Exercise » Skip the pictures. Reproduce all other material exactly.

Data excerpt »
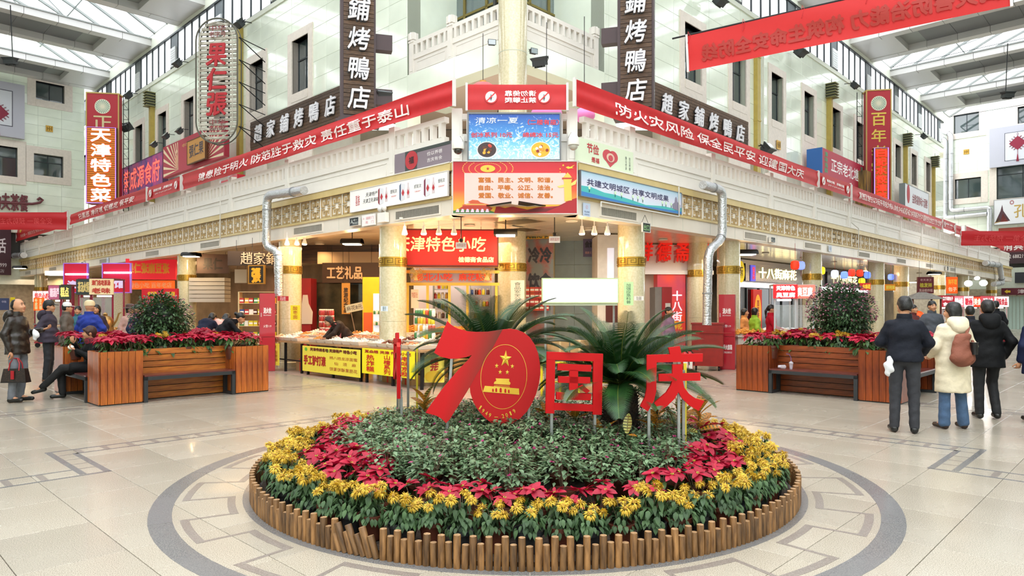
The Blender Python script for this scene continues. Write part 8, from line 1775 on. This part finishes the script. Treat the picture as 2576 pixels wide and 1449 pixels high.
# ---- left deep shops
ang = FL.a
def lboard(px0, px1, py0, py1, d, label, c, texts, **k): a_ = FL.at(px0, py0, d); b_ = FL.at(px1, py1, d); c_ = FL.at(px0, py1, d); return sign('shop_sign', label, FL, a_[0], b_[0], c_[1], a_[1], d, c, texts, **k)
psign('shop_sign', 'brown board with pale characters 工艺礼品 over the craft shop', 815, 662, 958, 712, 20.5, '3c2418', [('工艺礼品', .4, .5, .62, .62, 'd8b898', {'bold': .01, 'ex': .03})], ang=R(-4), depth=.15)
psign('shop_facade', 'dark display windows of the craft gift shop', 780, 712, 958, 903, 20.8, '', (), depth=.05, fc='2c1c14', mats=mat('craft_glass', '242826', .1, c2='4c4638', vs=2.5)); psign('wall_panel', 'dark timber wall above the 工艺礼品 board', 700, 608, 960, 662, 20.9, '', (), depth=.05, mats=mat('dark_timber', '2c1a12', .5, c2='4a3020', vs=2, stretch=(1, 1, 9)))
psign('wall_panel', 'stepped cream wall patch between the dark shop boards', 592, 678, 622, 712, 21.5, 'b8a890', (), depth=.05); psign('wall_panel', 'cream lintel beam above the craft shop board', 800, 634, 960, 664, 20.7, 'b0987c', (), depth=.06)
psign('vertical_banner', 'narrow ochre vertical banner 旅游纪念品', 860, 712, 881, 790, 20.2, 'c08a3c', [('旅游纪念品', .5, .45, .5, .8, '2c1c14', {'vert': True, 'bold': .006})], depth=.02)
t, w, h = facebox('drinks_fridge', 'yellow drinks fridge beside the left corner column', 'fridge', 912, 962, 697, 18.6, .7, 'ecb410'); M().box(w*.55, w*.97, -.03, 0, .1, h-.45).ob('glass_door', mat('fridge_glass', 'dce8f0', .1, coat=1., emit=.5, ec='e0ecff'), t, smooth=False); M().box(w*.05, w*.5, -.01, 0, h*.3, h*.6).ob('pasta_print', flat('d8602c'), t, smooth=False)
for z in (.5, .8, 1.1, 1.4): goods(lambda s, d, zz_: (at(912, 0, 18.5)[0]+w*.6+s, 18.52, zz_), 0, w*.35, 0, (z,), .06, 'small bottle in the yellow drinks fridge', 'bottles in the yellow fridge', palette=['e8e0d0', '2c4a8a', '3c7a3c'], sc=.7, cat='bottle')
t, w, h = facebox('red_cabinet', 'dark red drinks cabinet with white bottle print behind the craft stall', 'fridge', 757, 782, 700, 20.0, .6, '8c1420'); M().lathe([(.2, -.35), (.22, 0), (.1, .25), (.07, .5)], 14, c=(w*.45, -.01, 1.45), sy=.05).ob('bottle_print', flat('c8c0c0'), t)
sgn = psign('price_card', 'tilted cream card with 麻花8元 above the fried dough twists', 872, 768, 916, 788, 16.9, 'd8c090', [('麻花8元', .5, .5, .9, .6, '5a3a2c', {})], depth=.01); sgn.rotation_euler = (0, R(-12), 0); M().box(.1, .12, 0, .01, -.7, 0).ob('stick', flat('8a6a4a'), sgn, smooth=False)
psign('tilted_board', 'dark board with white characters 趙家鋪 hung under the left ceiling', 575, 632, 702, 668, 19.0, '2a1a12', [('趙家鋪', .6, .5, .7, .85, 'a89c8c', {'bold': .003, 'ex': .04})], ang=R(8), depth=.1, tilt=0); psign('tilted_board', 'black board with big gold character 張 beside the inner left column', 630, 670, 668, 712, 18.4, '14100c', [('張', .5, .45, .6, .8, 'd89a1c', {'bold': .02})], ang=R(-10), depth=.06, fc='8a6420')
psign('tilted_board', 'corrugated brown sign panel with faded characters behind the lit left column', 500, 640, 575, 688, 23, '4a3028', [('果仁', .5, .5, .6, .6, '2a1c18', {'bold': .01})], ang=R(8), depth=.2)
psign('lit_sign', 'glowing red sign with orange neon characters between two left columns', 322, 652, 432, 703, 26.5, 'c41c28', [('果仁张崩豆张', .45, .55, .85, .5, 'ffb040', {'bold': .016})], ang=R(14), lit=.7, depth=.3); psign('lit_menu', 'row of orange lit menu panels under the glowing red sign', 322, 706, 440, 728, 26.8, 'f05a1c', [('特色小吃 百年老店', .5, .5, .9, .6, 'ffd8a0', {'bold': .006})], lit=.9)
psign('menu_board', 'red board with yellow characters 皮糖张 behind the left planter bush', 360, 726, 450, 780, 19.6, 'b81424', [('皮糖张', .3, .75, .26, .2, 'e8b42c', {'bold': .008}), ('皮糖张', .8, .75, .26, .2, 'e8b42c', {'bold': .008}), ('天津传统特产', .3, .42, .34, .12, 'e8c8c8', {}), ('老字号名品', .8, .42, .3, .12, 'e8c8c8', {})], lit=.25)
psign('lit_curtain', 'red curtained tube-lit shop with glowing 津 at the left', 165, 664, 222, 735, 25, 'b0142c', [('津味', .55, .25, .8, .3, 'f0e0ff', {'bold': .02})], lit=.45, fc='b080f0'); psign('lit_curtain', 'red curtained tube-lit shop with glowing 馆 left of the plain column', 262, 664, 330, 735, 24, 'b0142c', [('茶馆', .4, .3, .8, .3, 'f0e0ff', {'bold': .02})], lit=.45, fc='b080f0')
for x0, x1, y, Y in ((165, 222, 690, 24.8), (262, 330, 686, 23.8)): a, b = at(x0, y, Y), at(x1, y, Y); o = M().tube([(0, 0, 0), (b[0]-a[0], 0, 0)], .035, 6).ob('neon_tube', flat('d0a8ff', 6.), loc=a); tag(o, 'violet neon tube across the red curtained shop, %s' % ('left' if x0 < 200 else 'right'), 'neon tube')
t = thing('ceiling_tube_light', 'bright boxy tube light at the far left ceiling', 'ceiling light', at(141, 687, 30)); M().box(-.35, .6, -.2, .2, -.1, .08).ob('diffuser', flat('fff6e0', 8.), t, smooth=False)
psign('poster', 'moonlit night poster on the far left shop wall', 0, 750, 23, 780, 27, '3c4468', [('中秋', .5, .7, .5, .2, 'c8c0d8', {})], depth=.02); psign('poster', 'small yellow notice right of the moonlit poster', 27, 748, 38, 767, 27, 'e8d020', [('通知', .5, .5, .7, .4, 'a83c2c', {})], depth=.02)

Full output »
The Blender Python script for this scene continues. Write part 8, from line 1775 on. This part finishes the script. Treat the picture as 2576 pixels wide and 1449 pixels high.
# ---- left deep shops
ang = FL.a
def lboard(px0, px1, py0, py1, d, label, c, texts, **k): a_ = FL.at(px0, py0, d); b_ = FL.at(px1, py1, d); c_ = FL.at(px0, py1, d); return sign('shop_sign', label, FL, a_[0], b_[0], c_[1], a_[1], d, c, texts, **k)
psign('shop_sign', 'brown board with pale characters 工艺礼品 over the craft shop', 815, 662, 958, 712, 20.5, '3c2418', [('工艺礼品', .4, .5, .62, .62, 'd8b898', {'bold': .01, 'ex': .03})], ang=R(-4), depth=.15)
psign('shop_facade', 'dark display windows of the craft gift shop', 780, 712, 958, 903, 20.8, '', (), depth=.05, fc='2c1c14', mats=mat('craft_glass', '242826', .1, c2='4c4638', vs=2.5)); psign('wall_panel', 'dark timber wall above the 工艺礼品 board', 700, 608, 960, 662, 20.9, '', (), depth=.05, mats=mat('dark_timber', '2c1a12', .5, c2='4a3020', vs=2, stretch=(1, 1, 9)))
psign('wall_panel', 'stepped cream wall patch between the dark shop boards', 592, 678, 622, 712, 21.5, 'b8a890', (), depth=.05); psign('wall_panel', 'cream lintel beam above the craft shop board', 800, 634, 960, 664, 20.7, 'b0987c', (), depth=.06)
psign('vertical_banner', 'narrow ochre vertical banner 旅游纪念品', 860, 712, 881, 790, 20.2, 'c08a3c', [('旅游纪念品', .5, .45, .5, .8, '2c1c14', {'vert': True, 'bold': .006})], depth=.02)
t, w, h = facebox('drinks_fridge', 'yellow drinks fridge beside the left corner column', 'fridge', 912, 962, 697, 18.6, .7, 'ecb410'); M().box(w*.55, w*.97, -.03, 0, .1, h-.45).ob('glass_door', mat('fridge_glass', 'dce8f0', .1, coat=1., emit=.5, ec='e0ecff'), t, smooth=False); M().box(w*.05, w*.5, -.01, 0, h*.3, h*.6).ob('pasta_print', flat('d8602c'), t, smooth=False)
for z in (.5, .8, 1.1, 1.4): goods(lambda s, d, zz_: (at(912, 0, 18.5)[0]+w*.6+s, 18.52, zz_), 0, w*.35, 0, (z,), .06, 'small bottle in the yellow drinks fridge', 'bottles in the yellow fridge', palette=['e8e0d0', '2c4a8a', '3c7a3c'], sc=.7, cat='bottle')
t, w, h = facebox('red_cabinet', 'dark red drinks cabinet with white bottle print behind the craft stall', 'fridge', 757, 782, 700, 20.0, .6, '8c1420'); M().lathe([(.2, -.35), (.22, 0), (.1, .25), (.07, .5)], 14, c=(w*.45, -.01, 1.45), sy=.05).ob('bottle_print', flat('c8c0c0'), t)
sgn = psign('price_card', 'tilted cream card with 麻花8元 above the fried dough twists', 872, 768, 916, 788, 16.9, 'd8c090', [('麻花8元', .5, .5, .9, .6, '5a3a2c', {})], depth=.01); sgn.rotation_euler = (0, R(-12), 0); M().box(.1, .12, 0, .01, -.7, 0).ob('stick', flat('8a6a4a'), sgn, smooth=False)
psign('tilted_board', 'dark board with white characters 趙家鋪 hung under the left ceiling', 575, 632, 702, 668, 19.0, '2a1a12', [('趙家鋪', .6, .5, .7, .85, 'a89c8c', {'bold': .003, 'ex': .04})], ang=R(8), depth=.1, tilt=0); psign('tilted_board', 'black board with big gold character 張 beside the inner left column', 630, 670, 668, 712, 18.4, '14100c', [('張', .5, .45, .6, .8, 'd89a1c', {'bold': .02})], ang=R(-10), depth=.06, fc='8a6420')
psign('tilted_board', 'corrugated brown sign panel with faded characters behind the lit left column', 500, 640, 575, 688, 23, '4a3028', [('果仁', .5, .5, .6, .6, '2a1c18', {'bold': .01})], ang=R(8), depth=.2)
psign('lit_sign', 'glowing red sign with orange neon characters between two left columns', 322, 652, 432, 703, 26.5, 'c41c28', [('果仁张崩豆张', .45, .55, .85, .5, 'ffb040', {'bold': .016})], ang=R(14), lit=.7, depth=.3); psign('lit_menu', 'row of orange lit menu panels under the glowing red sign', 322, 706, 440, 728, 26.8, 'f05a1c', [('特色小吃 百年老店', .5, .5, .9, .6, 'ffd8a0', {'bold': .006})], lit=.9)
psign('menu_board', 'red board with yellow characters 皮糖张 behind the left planter bush', 360, 726, 450, 780, 19.6, 'b81424', [('皮糖张', .3, .75, .26, .2, 'e8b42c', {'bold': .008}), ('皮糖张', .8, .75, .26, .2, 'e8b42c', {'bold': .008}), ('天津传统特产', .3, .42, .34, .12, 'e8c8c8', {}), ('老字号名品', .8, .42, .3, .12, 'e8c8c8', {})], lit=.25)
psign('lit_curtain', 'red curtained tube-lit shop with glowing 津 at the left', 165, 664, 222, 735, 25, 'b0142c', [('津味', .55, .25, .8, .3, 'f0e0ff', {'bold': .02})], lit=.45, fc='b080f0'); psign('lit_curtain', 'red curtained tube-lit shop with glowing 馆 left of the plain column', 262, 664, 330, 735, 24, 'b0142c', [('茶馆', .4, .3, .8, .3, 'f0e0ff', {'bold': .02})], lit=.45, fc='b080f0')
for x0, x1, y, Y in ((165, 222, 690, 24.8), (262, 330, 686, 23.8)): a, b = at(x0, y, Y), at(x1, y, Y); o = M().tube([(0, 0, 0), (b[0]-a[0], 0, 0)], .035, 6).ob('neon_tube', flat('d0a8ff', 6.), loc=a); tag(o, 'violet neon tube across the red curtained shop, %s' % ('left' if x0 < 200 else 'right'), 'neon tube')
t = thing('ceiling_tube_light', 'bright boxy tube light at the far left ceiling', 'ceiling light', at(141, 687, 30)); M().box(-.35, .6, -.2, .2, -.1, .08).ob('diffuser', flat('fff6e0', 8.), t, smooth=False)
psign('poster', 'moonlit night poster on the far left shop wall', 0, 750, 23, 780, 27, '3c4468', [('中秋', .5, .7, .5, .2, 'c8c0d8', {})], depth=.02); psign('poster', 'small yellow notice right of the moonlit poster', 27, 748, 38, 767, 27, 'e8d020', [('通知', .5, .5, .7, .4, 'a83c2c', {})], depth=.02)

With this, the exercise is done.